Processing

WA meat processor in $1B joint venture with Chinese partners

Beef Central, 17/06/2014

WESTERN Australia’s biggest meat processor, V&V Walsh, has entered a $1 billion joint venture with Chinese interests that potentially could boost the company’s operations by 500,000 lambs and 30,000 cattle a year.

V & V Walsh directors Peter and Greg Walsh plan to export boxed beef and sheepmeat to Inner Mongolia under the new agreement with the Inner Mongolian government and the Heilongjiang Grand Farm Group. Grand Farm is said to be seeking delivery of up to 50 sea containers of lamb and beef a day, a figure which sounds fanciful, but if true, would be well beyond the capacity of V&V Walsh, or any individual Australian exporter, to deliver.

Peter Walsh V&V Walsh picture Bunbury Mail

V&V Walsh principal, Peter Walsh. Image: Bunbury Mail.

“They will take whatever we can give them,” Peter Walsh told The Australian newspaper yesterday.

The Walsh brothers visited China about 20 years ago to sell sheepskins and realised it was a future important market for the family’s meat business.

On Sunday, Western Australia’s agriculture Minister Ken Baston said the three-way deal would significantly increase WA’s meat and fodder exports to China and inject hundreds of millions of dollars into the local economy.

“With an estimated investment of $1 billion over five years, the project will involve V & V Walsh, as well as China’s largest red meat importer from Australia and NZ, Grand Farm, and the Inner Mongolian government,” Mr Baston said.

There will be investments in both jurisdictions — $200m of Chinese investment into WA to increase lamb and beef production through the Bunbury plant, and potentially, other points along the supply chain; and $800m in Inner Mongolia, where there are plans to develop new processing facilities and an expansive network of feeding systems.

Mr Baston told The Australian that he believed there was strong potential for growth of beef and sheep meat into China because each citizen consumes an average 4.9kg of beef a year and 2.8kg of sheepmeat. Australians consume an average 32.5kg of beef and 10kg of sheepmeat.

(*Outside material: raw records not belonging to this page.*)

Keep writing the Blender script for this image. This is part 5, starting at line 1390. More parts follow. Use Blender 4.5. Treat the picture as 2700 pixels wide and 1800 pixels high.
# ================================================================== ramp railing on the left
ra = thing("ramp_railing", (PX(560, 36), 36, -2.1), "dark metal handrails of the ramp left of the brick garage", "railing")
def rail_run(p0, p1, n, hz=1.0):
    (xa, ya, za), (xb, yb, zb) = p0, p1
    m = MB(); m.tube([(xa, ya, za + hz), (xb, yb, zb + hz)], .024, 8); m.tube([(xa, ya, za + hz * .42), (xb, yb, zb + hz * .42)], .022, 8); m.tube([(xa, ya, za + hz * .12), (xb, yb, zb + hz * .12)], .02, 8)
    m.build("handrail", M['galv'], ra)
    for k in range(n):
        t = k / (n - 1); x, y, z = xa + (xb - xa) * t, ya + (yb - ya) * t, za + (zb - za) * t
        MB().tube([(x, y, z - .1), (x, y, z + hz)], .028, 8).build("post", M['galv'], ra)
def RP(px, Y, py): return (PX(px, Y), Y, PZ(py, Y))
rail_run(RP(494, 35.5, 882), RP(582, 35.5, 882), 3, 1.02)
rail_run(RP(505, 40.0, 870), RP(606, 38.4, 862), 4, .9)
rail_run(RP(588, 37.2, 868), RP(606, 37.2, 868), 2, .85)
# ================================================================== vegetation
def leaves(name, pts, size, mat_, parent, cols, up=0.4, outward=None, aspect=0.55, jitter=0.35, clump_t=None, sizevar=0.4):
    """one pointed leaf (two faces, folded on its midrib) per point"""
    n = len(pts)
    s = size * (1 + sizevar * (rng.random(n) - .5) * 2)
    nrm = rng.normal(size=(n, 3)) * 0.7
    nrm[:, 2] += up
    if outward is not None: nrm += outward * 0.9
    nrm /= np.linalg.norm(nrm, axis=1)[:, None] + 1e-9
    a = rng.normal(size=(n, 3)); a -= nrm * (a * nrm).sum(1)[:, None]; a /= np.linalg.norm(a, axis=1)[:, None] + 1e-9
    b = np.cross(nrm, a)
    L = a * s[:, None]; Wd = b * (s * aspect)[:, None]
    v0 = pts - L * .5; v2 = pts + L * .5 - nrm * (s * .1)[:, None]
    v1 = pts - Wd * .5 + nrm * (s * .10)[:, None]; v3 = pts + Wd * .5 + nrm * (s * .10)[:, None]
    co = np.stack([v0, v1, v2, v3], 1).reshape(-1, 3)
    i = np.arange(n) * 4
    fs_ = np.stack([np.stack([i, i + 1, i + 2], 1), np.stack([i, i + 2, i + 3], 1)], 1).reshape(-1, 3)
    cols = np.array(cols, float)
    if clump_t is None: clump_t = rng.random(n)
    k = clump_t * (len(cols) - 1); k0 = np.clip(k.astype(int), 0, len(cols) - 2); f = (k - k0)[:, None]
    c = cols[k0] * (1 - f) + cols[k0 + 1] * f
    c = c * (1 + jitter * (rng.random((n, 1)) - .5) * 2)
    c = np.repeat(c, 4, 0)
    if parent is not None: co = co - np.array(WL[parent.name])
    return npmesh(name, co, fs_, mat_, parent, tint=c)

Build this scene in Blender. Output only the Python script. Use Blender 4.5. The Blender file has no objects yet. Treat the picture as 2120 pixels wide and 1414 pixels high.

“For every kilogram of extra lamb consumed in China, an extra 65 million lambs would be required. Fr every kilogram of extra beef consumed in China, an extra 6.5 million cattle would be required. WA has the very significant opportunity to grow exports,” Mr Baston said.

V & V Walsh, based at Bunbury, is in the final stages of gaining regulatory approval to export meat to China, and Chinese officials will soon tour the facilities to ensure they are satisfied, The Australian said.

Peter Walsh said the joint venture grew out of a 15-year friendship between his family and Grand Farm president and China’s Beef and Lamb Association chairman, Chen Xibin.

Sheepmeat exports from WA to China rose 77 percent by weight from 2012 to 2013, reaching $47 million in value.

It’s not the first time China’s Grand Farm has entered into joint ventures for red meat supply in Australasia. Last year the company struck a joint venture between NZ meat processor/exporter Alliance, which provided Alliance with specific knowledge about what Chinese consumers wanted, while helping Grand Farm to demonstrate the safety of its products to consumers. The relationship was discussed at last year’s NT Cattlemens Association annual conference, click here to view Beef Central’s report.

 

About V&V Walsh:

  • V&V Walsh’s modern abattoir in Bunbury, WA can slaughter 3500 lamb and mutton per day, about half of which is boned and packed on-site. The plant also has the capacity to slaughter 400 head of cattle per day, three-quarters of which can be boned on-site.
  • The business was established by Vern Walsh, a retail butcher and his wife Jean in 1957. Their sons, Peter & Greg, now operate the business.
  • V&V Walsh is a major meat supplier to Woolworths’ WA retail outlets and specialty food stores. It also processes a premium meat range called Amelia Park, and works alongside distributors, Trim & Tasty Meats, to distribute the range throughout Australia. The company’s skins and hides, and other by-products including Organic Blood & Bone fertilisers are distributed throughout the world.
  • The company already has an office in Beijing, principally for hides and skins trade.
  • All beef and lamb slaughtered at V&V Walsh is carried out by accredited Muslim slaughtermen, using Halal practises.